CONCERNS surrounding the conversion of historic barns into homes in a national park have resurfaced with a plan to create a four-bedroom home out of an 18th century structure with just two walls left standing. 

The Yorkshire Dales National Park Authority’s planning committee will reconsider the proposal to build an almost completely new property out of the barn’s ruins after officers said it would contravene a key rule in preserving the park – that open market homes should not be built in open countryside.

The recommendation to refuse the plan in Killington, near Sedbergh follows controversy overshadowing several plans to convert barns in December, as some members argued creating more homes in the Dales was vital for the survival of communities.

The Killington scheme was previously approved in 2014, but most of the barn collapsed in “extreme weather” in 2017 and officers said it was “not logical to give weight to the mere fact of the earlier permission if the benefit it provided can no longer be realised”.

At a meeting of the planning committee in March, members said they were minded to approve the application, contrary to officer recommendation, saying clearing the “eyesore” would have a beneficial impact on the landscape.

Members added the scheme should be approved as the barn collapse was due to extreme weather conditions and not a deliberate act by the owner and that it had previously been granted planning permission.

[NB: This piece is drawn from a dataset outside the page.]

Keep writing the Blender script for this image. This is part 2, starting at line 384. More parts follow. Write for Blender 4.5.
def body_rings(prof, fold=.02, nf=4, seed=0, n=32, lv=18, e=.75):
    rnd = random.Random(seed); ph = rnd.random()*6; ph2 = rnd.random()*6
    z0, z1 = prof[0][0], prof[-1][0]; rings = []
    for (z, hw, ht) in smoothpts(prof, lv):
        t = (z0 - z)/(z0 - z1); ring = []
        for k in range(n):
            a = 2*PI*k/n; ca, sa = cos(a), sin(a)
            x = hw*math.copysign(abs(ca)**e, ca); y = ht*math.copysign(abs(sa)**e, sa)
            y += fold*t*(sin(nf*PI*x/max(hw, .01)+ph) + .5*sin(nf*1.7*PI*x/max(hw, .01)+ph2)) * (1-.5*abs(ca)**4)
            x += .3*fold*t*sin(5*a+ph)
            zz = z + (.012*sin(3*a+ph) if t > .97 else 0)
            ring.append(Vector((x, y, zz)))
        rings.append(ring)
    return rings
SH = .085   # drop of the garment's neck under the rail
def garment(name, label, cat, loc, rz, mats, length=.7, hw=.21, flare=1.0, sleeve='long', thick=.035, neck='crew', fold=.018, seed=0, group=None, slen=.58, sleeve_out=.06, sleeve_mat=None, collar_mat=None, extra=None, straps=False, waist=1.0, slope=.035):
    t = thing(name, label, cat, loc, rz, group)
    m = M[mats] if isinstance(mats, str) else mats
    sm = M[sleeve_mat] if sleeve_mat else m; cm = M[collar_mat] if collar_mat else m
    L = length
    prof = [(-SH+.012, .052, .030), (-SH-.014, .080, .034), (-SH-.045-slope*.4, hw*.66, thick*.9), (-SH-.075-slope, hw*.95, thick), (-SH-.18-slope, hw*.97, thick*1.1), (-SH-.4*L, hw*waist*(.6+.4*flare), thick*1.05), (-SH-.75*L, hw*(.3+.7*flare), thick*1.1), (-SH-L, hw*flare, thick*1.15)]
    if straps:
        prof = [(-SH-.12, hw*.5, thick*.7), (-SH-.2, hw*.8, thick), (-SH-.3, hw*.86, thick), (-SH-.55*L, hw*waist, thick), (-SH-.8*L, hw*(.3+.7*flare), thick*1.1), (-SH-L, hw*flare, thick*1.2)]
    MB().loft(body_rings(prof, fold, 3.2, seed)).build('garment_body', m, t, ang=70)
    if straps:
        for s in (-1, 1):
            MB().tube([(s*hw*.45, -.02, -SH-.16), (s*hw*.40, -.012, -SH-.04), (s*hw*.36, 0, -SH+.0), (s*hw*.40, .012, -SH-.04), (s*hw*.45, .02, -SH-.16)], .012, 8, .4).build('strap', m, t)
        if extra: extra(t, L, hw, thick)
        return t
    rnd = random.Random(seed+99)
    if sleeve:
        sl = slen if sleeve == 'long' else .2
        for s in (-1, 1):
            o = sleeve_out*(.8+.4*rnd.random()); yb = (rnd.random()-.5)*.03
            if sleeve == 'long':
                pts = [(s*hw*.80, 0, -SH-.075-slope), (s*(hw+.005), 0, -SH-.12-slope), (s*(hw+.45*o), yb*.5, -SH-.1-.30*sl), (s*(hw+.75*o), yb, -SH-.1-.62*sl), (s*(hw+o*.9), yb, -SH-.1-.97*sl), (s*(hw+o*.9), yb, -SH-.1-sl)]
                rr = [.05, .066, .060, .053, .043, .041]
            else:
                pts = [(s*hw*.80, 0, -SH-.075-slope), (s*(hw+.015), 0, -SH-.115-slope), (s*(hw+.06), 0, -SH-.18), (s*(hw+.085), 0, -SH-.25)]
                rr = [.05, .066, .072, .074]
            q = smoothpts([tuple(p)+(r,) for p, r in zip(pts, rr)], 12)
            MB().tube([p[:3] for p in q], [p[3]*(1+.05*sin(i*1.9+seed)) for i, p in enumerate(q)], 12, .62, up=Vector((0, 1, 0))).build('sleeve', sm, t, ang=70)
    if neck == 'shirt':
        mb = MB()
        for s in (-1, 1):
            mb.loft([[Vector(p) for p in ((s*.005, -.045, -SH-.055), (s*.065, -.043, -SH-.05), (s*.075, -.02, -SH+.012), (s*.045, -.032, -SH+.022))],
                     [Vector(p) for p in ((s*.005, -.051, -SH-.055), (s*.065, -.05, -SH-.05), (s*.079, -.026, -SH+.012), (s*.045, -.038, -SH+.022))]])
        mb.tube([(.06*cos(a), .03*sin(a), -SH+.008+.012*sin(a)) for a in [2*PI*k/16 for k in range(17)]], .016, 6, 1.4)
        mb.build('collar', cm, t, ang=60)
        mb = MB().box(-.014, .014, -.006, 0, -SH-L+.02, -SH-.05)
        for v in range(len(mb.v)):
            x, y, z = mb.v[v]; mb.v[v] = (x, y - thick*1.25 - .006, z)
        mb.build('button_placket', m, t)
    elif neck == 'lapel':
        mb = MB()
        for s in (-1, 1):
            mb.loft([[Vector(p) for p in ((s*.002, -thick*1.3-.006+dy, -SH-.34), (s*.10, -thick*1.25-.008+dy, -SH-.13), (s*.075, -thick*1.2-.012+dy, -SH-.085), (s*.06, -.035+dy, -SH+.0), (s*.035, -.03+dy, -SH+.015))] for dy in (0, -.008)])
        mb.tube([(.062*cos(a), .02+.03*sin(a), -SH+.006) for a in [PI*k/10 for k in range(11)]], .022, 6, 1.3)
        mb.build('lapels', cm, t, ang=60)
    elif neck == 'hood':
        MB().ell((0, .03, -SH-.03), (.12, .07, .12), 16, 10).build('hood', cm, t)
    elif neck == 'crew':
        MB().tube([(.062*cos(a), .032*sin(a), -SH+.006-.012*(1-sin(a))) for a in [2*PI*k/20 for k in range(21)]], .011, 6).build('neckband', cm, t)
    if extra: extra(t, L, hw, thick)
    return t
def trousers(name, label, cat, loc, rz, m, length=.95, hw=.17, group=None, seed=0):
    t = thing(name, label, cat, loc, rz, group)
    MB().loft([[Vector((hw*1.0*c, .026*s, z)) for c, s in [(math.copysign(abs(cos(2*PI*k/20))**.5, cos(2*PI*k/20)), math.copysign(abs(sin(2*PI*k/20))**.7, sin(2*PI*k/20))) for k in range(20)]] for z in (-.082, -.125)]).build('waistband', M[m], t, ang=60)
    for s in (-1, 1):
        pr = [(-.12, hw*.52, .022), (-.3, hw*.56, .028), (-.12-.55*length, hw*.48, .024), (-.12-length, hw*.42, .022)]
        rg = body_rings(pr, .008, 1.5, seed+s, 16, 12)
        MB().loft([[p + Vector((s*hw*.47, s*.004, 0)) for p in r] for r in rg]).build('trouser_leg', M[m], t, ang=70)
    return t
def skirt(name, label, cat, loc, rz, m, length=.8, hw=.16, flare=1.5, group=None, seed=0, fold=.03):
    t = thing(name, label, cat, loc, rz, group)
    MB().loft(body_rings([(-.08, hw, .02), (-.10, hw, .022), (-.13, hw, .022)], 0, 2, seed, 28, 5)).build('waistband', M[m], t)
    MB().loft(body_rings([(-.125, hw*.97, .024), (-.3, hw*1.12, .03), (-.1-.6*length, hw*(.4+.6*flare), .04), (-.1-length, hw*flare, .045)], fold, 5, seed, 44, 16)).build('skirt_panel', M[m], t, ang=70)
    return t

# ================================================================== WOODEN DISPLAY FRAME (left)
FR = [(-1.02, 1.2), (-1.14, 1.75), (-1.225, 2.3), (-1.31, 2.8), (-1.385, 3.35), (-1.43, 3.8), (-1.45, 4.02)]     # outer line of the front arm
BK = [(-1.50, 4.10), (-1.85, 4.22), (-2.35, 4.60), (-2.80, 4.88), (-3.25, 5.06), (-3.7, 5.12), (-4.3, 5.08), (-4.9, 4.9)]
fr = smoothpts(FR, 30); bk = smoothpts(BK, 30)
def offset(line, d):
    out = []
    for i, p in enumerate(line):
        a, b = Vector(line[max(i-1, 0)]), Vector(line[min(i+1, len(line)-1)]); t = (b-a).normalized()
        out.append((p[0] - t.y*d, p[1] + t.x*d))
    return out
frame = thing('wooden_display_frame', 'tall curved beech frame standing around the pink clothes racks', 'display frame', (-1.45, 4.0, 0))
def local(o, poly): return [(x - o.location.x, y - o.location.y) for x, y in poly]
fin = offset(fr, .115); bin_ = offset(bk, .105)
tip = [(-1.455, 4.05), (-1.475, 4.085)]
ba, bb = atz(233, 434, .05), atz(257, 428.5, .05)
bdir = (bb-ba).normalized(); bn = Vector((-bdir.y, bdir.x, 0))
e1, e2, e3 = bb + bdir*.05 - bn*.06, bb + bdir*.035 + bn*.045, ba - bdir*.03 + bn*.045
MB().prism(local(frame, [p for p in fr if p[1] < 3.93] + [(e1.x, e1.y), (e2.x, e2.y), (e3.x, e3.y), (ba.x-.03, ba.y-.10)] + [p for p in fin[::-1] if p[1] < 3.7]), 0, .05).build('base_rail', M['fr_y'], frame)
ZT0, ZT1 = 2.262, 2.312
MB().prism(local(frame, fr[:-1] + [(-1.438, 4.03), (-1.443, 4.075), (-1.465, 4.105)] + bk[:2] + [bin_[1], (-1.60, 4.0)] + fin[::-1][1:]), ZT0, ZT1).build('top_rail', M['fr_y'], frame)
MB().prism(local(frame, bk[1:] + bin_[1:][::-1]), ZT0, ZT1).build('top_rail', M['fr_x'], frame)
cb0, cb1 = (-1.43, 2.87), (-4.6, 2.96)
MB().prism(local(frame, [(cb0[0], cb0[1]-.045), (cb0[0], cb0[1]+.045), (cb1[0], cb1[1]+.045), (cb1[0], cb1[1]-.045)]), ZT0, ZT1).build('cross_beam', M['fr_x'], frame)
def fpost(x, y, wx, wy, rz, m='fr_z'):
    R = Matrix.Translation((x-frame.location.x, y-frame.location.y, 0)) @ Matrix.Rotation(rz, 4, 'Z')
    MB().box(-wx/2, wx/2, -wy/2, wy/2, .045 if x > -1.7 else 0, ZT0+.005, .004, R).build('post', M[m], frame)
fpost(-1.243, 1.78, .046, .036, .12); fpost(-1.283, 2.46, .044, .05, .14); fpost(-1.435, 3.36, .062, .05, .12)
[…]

However, officers will tell members that the circumstances that existed in 2014 when the conversion of the barn was permitted had become void due to the barn’s collapse.

In a report to the meeting officers said “the untidy appearance of the land is not a reason, in itself, to permit a development that is contrary to policy, as a means of improving the appearance of the land”.

They added the park authority’s policies restrict new residential development to existing settlements, except for affordable housing and rural workers’ homes.